To do
Give the data below again exactly as written, without its pictures.
— BEGIN Recorded information —
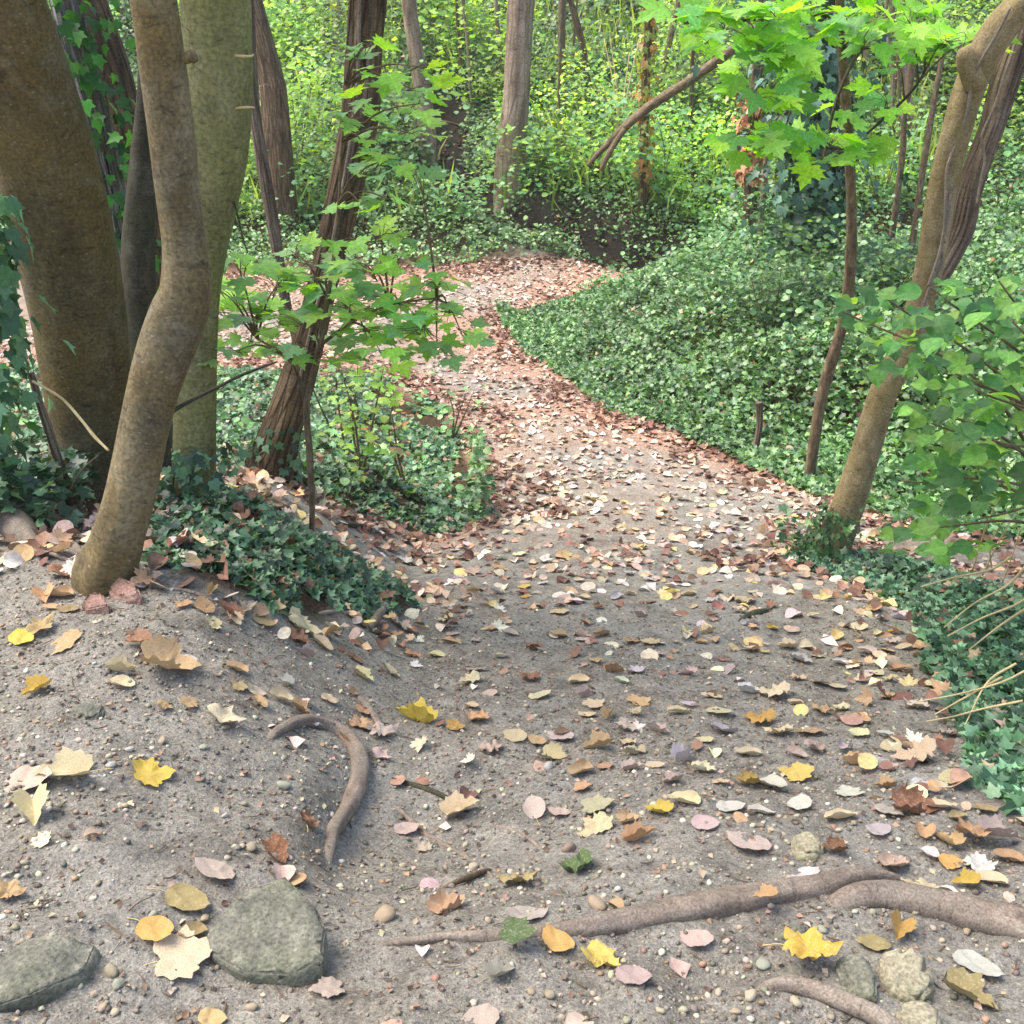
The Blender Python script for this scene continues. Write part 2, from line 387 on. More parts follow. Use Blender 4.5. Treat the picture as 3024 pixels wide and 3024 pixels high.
M_SHAGGY = bark('shaggy_grey_bark', [S(84, 78, 72), S(140, 134, 128), S(182, 178, 174)], .12, 18, .6, 1.0, None, 0, .02)
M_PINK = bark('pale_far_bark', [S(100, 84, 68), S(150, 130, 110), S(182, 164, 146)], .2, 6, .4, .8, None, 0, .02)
M_DARK = bark('dark_bark', [S(40, 36, 28), S(66, 58, 46), S(92, 82, 64)], .3, 10, 0, .5, S(58, 62, 40), .5, .01)
M_ROOT = bark('worn_root_bark', [S(92, 78, 66), S(136, 120, 105), S(172, 158, 140)], .35, 26, 0, .9, S(120, 110, 98), .5, .008)
M_TWIG = bark('twig_bark', [S(70, 56, 40), S(110, 92, 70), S(150, 132, 106)], .3, 40, 0, .4)
M_STRAW = bark('dry_straw', [S(170, 146, 98), S(206, 184, 134), S(224, 206, 160)], .1, 60, 0, .2)

def ground_mat():
    m, t, b, out = newmat('soil')
    z = nd(t, 'Attribute', attribute_name='zone').outputs['Color']
    sp = nd(t, 'SeparateColor'); t.links.new(z, sp.inputs[0])
    g = nd(t, 'NewGeometry').outputs['Position']
    big = noise(t, g, 1.6, 4, .6); med = noise(t, g, 11, 5, .62); fine = noise(t, g, 70, 5, .72); grit = noise(t, g, 210, 3, .65)
    soil = ramp(t, med, [(.25, S(106, 99, 88)), (.5, S(139, 131, 118)), (.78, S(168, 160, 146))])
    soil = mix(t, ramp(t, big, [(.35, 0.0), (.7, .65)]), soil, S(149, 145, 136))
    red = ramp(t, fine, [(.3, S(116, 84, 66)), (.5, S(164, 126, 104)), (.72, S(204, 174, 150))])
    hum = ramp(t, fine, [(.3, S(36, 28, 18)), (.7, S(86, 64, 42))])
    c = mix(t, sp.outputs[0], soil, red); c = mix(t, sp.outputs[1], c, hum)
    c = mix(t, sp.outputs[2], c, mix(t, ramp(t, fine, [(.4, 0.0), (.7, 1.0)]), S(22, 18, 15), S(62, 50, 42)))
    c = mix(t, 1.0, c, ramp(t, fine, [(.3, .38), (.44, .82), (.56, 1.0), (.7, 1.45)]), 'MULTIPLY')
    c = mix(t, 1.0, c, ramp(t, grit, [(.3, .6), (.5, 1.0), (.68, 1.35)]), 'MULTIPLY')
    dk = noise(t, g, 5, 5, .7, .5); c = mix(t, 1.0, c, ramp(t, dk, [(.34, .66), (.47, 1.0)]), 'MULTIPLY')
    vo = nd(t, 'TexVoronoi'); vo.inputs['Scale'].default_value = 95; t.links.new(g, vo.inputs['Vector'])
    sel = mix(t, ramp(t, noise(t, g, 30, 2), [(.5, 0.0), (.66, 1.0)]), (0, 0, 0), ramp(t, vo.outputs['Distance'], [(.16, 1.0), (.3, 0.0)]))
    c = mix(t, mix(t, .6, (0, 0, 0), sel), c, S(176, 164, 142))
    t.links.new(c, b.inputs['Base Color']); b.inputs['Roughness'].default_value = .9; b.inputs['Specular IOR Level'].default_value = .2
    n = bump(t, med, .5, .03); n = bump(t, fine, 1.0, .012, n); n = bump(t, sel, .6, .004, n); n = bump(t, grit, .5, .003, n)
    t.links.new(n, b.inputs['Normal']); return m
M_SOIL = ground_mat()

def stone_mat(name, cols, moss=None, amt=.5):
    m, t, b, out = newmat(name)
    tc = nd(t, 'TexCoord').outputs['Object']
    n1 = noise(t, tc, 14, 6, .65); n2 = noise(t, tc, 6, 4, .6); n3 = noise(t, tc, 130, 3, .6)
    c = ramp(t, n1, [(.3, cols[0]), (.5, cols[1]), (.72, cols[2])])
    if moss: c = mix(t, ramp(t, n2, [(.5-.3*amt, 0.0), (.5+.3*(1-amt)+.05, .85)]), c, moss)
    c = mix(t, 1.0, c, ramp(t, n3, [(.3, .55), (.65, 1.25)]), 'MULTIPLY')
    c = mix(t, ramp(t, noise(t, tc, 30, 5, .7), [(.6, 0.0), (.7, .5)]), c, S(170, 164, 146))
    t.links.new(c, b.inputs['Base Color']); b.inputs['Roughness'].default_value = .88; b.inputs['Specular IOR Level'].default_value = .25
    t.links.new(bump(t, n3, .6, .004, bump(t, n1, .8, .015)), b.inputs['Normal']); return m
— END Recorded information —
Response
The Blender Python script for this scene continues. Write part 2, from line 387 on. More parts follow. Use Blender 4.5. Treat the picture as 3024 pixels wide and 3024 pixels high.
M_SHAGGY = bark('shaggy_grey_bark', [S(84, 78, 72), S(140, 134, 128), S(182, 178, 174)], .12, 18, .6, 1.0, None, 0, .02)
M_PINK = bark('pale_far_bark', [S(100, 84, 68), S(150, 130, 110), S(182, 164, 146)], .2, 6, .4, .8, None, 0, .02)
M_DARK = bark('dark_bark', [S(40, 36, 28), S(66, 58, 46), S(92, 82, 64)], .3, 10, 0, .5, S(58, 62, 40), .5, .01)
M_ROOT = bark('worn_root_bark', [S(92, 78, 66), S(136, 120, 105), S(172, 158, 140)], .35, 26, 0, .9, S(120, 110, 98), .5, .008)
M_TWIG = bark('twig_bark', [S(70, 56, 40), S(110, 92, 70), S(150, 132, 106)], .3, 40, 0, .4)
M_STRAW = bark('dry_straw', [S(170, 146, 98), S(206, 184, 134), S(224, 206, 160)], .1, 60, 0, .2)

def ground_mat():
    m, t, b, out = newmat('soil')
    z = nd(t, 'Attribute', attribute_name='zone').outputs['Color']
    sp = nd(t, 'SeparateColor'); t.links.new(z, sp.inputs[0])
    g = nd(t, 'NewGeometry').outputs['Position']
    big = noise(t, g, 1.6, 4, .6); med = noise(t, g, 11, 5, .62); fine = noise(t, g, 70, 5, .72); grit = noise(t, g, 210, 3, .65)
    soil = ramp(t, med, [(.25, S(106, 99, 88)), (.5, S(139, 131, 118)), (.78, S(168, 160, 146))])
    soil = mix(t, ramp(t, big, [(.35, 0.0), (.7, .65)]), soil, S(149, 145, 136))
    red = ramp(t, fine, [(.3, S(116, 84, 66)), (.5, S(164, 126, 104)), (.72, S(204, 174, 150))])
    hum = ramp(t, fine, [(.3, S(36, 28, 18)), (.7, S(86, 64, 42))])
    c = mix(t, sp.outputs[0], soil, red); c = mix(t, sp.outputs[1], c, hum)
    c = mix(t, sp.outputs[2], c, mix(t, ramp(t, fine, [(.4, 0.0), (.7, 1.0)]), S(22, 18, 15), S(62, 50, 42)))
    c = mix(t, 1.0, c, ramp(t, fine, [(.3, .38), (.44, .82), (.56, 1.0), (.7, 1.45)]), 'MULTIPLY')
    c = mix(t, 1.0, c, ramp(t, grit, [(.3, .6), (.5, 1.0), (.68, 1.35)]), 'MULTIPLY')
    dk = noise(t, g, 5, 5, .7, .5); c = mix(t, 1.0, c, ramp(t, dk, [(.34, .66), (.47, 1.0)]), 'MULTIPLY')
    vo = nd(t, 'TexVoronoi'); vo.inputs['Scale'].default_value = 95; t.links.new(g, vo.inputs['Vector'])
    sel = mix(t, ramp(t, noise(t, g, 30, 2), [(.5, 0.0), (.66, 1.0)]), (0, 0, 0), ramp(t, vo.outputs['Distance'], [(.16, 1.0), (.3, 0.0)]))
    c = mix(t, mix(t, .6, (0, 0, 0), sel), c, S(176, 164, 142))
    t.links.new(c, b.inputs['Base Color']); b.inputs['Roughness'].default_value = .9; b.inputs['Specular IOR Level'].default_value = .2
    n = bump(t, med, .5, .03); n = bump(t, fine, 1.0, .012, n); n = bump(t, sel, .6, .004, n); n = bump(t, grit, .5, .003, n)
    t.links.new(n, b.inputs['Normal']); return m
M_SOIL = ground_mat()

def stone_mat(name, cols, moss=None, amt=.5):
    m, t, b, out = newmat(name)
    tc = nd(t, 'TexCoord').outputs['Object']
    n1 = noise(t, tc, 14, 6, .65); n2 = noise(t, tc, 6, 4, .6); n3 = noise(t, tc, 130, 3, .6)
    c = ramp(t, n1, [(.3, cols[0]), (.5, cols[1]), (.72, cols[2])])
    if moss: c = mix(t, ramp(t, n2, [(.5-.3*amt, 0.0), (.5+.3*(1-amt)+.05, .85)]), c, moss)
    c = mix(t, 1.0, c, ramp(t, n3, [(.3, .55), (.65, 1.25)]), 'MULTIPLY')
    c = mix(t, ramp(t, noise(t, tc, 30, 5, .7), [(.6, 0.0), (.7, .5)]), c, S(170, 164, 146))
    t.links.new(c, b.inputs['Base Color']); b.inputs['Roughness'].default_value = .88; b.inputs['Specular IOR Level'].default_value = .25
    t.links.new(bump(t, n3, .6, .004, bump(t, n1, .8, .015)), b.inputs['Normal']); return m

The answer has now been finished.